Speaker
Description
Conductors and magnets for fusion applications based on High Temperature Superconducting (HTS) materials are currently being designed and tested. Quench propagation in such conductors is an open issue due to the small normal zone propagation velocity when compared to Low Temperature Superconductors. This, in turn, makes the quench detection and the protection of HTS magnets more challenging. Numerical modelling may help in developing alternative quench detection strategy as well as improving the conductor design itself.

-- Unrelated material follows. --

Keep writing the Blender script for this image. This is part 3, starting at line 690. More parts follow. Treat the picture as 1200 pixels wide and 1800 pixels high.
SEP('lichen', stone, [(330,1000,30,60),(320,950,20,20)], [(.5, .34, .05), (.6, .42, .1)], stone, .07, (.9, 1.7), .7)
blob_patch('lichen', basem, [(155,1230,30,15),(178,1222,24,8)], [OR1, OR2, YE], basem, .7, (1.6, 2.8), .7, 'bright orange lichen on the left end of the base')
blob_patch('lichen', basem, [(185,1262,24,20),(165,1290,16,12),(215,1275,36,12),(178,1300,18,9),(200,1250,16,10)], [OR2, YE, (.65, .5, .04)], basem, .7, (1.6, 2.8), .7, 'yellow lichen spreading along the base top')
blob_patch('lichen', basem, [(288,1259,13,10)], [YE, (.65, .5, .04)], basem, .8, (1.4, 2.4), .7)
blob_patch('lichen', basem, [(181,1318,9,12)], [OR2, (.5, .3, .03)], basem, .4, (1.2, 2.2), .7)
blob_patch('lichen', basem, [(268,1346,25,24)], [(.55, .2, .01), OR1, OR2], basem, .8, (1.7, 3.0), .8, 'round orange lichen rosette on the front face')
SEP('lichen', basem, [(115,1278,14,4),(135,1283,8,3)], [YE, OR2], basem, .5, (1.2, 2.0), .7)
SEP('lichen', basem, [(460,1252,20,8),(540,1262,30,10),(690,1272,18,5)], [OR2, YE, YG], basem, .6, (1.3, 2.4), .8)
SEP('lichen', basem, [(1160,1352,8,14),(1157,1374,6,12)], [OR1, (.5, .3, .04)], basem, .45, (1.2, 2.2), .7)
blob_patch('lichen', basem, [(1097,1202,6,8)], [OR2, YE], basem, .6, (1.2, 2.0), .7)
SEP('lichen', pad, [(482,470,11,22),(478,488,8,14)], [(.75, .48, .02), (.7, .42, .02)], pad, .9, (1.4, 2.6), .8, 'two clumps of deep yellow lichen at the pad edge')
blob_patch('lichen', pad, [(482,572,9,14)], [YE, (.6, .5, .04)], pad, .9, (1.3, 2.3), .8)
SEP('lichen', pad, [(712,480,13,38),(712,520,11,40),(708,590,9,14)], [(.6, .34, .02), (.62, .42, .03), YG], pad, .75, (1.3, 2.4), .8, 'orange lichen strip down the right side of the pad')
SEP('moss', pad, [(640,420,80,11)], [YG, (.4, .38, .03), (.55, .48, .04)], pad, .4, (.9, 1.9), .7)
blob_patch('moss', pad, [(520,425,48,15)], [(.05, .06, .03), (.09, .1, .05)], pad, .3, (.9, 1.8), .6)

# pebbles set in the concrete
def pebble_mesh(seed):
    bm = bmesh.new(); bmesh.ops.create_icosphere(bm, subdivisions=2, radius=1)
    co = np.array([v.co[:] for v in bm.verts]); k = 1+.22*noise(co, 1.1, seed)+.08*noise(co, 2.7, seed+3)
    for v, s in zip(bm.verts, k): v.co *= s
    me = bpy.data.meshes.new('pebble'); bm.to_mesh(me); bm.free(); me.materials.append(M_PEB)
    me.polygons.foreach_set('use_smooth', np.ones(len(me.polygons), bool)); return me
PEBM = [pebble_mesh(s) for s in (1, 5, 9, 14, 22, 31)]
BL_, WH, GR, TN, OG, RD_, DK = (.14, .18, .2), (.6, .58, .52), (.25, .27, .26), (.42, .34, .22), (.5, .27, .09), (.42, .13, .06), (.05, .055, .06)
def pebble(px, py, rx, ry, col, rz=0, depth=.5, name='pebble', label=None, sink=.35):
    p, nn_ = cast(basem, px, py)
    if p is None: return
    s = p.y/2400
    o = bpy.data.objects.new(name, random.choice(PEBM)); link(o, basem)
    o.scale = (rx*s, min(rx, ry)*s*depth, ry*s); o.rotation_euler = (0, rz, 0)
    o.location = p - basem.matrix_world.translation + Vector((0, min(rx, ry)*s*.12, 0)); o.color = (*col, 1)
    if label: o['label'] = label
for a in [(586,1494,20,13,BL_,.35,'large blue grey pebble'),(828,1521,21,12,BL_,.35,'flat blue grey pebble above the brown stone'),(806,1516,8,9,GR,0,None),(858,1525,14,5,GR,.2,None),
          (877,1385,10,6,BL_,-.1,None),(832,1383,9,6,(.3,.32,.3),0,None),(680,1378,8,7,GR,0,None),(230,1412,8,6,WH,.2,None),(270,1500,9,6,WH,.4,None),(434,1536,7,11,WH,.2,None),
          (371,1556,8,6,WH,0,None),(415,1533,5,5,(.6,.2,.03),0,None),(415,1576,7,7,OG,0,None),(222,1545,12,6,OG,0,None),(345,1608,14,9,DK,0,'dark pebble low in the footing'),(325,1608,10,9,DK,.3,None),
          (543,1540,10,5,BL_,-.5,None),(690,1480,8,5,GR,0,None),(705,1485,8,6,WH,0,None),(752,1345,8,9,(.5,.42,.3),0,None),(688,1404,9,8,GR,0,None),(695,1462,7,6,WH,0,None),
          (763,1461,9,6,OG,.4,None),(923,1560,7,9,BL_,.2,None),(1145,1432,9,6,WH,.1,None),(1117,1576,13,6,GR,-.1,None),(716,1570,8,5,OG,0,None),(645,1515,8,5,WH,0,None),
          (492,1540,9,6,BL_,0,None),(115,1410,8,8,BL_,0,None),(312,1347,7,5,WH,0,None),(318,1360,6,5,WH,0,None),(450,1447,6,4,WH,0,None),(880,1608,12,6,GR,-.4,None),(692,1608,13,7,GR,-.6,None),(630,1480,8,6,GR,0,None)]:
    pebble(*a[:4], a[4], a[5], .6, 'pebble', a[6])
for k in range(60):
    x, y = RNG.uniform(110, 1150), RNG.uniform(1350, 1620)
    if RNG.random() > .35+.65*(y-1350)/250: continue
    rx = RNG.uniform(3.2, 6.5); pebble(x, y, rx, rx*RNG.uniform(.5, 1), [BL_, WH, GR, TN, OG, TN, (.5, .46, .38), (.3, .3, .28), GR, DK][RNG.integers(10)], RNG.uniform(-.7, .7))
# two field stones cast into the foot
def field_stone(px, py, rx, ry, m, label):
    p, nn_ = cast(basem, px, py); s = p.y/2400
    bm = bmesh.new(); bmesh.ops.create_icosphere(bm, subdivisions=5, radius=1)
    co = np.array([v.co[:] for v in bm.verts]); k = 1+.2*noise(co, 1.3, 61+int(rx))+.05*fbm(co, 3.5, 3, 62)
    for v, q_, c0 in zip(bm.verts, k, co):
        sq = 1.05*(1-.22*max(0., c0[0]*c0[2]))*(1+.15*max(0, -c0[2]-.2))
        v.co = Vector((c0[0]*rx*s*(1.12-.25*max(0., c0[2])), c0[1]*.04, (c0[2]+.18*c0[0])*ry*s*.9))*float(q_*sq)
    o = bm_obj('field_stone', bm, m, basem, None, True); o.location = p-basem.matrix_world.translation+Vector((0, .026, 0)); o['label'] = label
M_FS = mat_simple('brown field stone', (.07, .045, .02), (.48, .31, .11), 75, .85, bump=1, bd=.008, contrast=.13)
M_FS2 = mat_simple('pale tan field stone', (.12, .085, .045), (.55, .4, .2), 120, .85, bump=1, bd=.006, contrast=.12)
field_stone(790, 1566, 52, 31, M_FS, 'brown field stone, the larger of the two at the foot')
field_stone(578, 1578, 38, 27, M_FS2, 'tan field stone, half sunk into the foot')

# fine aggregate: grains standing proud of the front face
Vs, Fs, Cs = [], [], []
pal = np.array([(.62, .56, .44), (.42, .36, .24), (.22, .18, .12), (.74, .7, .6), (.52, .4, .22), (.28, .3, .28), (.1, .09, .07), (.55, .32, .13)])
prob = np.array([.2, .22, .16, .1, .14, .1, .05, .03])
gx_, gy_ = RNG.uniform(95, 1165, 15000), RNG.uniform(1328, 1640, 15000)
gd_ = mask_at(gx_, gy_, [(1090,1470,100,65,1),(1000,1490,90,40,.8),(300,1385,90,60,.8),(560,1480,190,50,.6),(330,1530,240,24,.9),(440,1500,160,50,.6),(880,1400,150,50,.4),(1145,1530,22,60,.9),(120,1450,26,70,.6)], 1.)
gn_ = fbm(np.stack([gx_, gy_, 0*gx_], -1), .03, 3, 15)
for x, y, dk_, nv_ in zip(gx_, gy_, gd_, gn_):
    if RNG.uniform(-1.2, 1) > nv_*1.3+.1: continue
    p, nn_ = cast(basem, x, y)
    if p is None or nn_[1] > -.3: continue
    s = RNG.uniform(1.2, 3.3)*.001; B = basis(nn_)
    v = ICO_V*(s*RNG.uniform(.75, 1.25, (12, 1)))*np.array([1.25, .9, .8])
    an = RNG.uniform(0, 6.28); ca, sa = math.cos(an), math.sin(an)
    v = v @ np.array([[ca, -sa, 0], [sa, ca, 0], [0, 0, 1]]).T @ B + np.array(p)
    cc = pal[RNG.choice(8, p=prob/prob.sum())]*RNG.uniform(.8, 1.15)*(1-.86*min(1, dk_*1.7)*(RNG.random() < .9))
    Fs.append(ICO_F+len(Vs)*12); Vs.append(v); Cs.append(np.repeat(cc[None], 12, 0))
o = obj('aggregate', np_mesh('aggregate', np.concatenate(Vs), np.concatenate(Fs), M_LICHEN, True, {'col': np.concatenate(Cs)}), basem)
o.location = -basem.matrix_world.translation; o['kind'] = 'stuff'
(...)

Currently, the numerical models used to model quench propagation are based on those developed for LTS conductors, i.e., they are based on a 1-dimensioinal approximation of the conductor along its axis. This strategy proved to be reliable and accurate for LTS conductors. However, most HTS conductor designed so far are characterized by bulky solid parts, thus making the approximation of uniform current and temperature on their cross-section -which is at the basis of the 1D approximation- less accurate.
For this reason, in this work, a fully 3D model able to follow the entire evolution of the quench propagation is presented. The model solves the heat diffusion equation in the solids, from which their temperature is computed; the Navier-Stokes equations, from which the pressure, velocity and temperature of the coolant is retrieved; the electric potential equation, from which the current is derived.
The case study presented in this work focuses on an HTS conductor designed and manufactured by ENEA which was recently tested in SULTAN. The conductor is based on the slotted-core concept, i.e., a core made of aluminum featuring 6 slots where non-soldered tapes are stacked. The cable is then jacketed to provide coolant containment and mechanical support. The conductor was quenched in different conditions in terms of coolant mass flow rate, background magnetic field and transport current.
The 3D model free parameters, such as the thermal contact resistance between the conductor sub-components, are first calibrated and then its results are validated in terms of voltage and temperature, which are both measured in several location along and across the conductor. Such detailed model is then used to interpret some of the collected experimental data.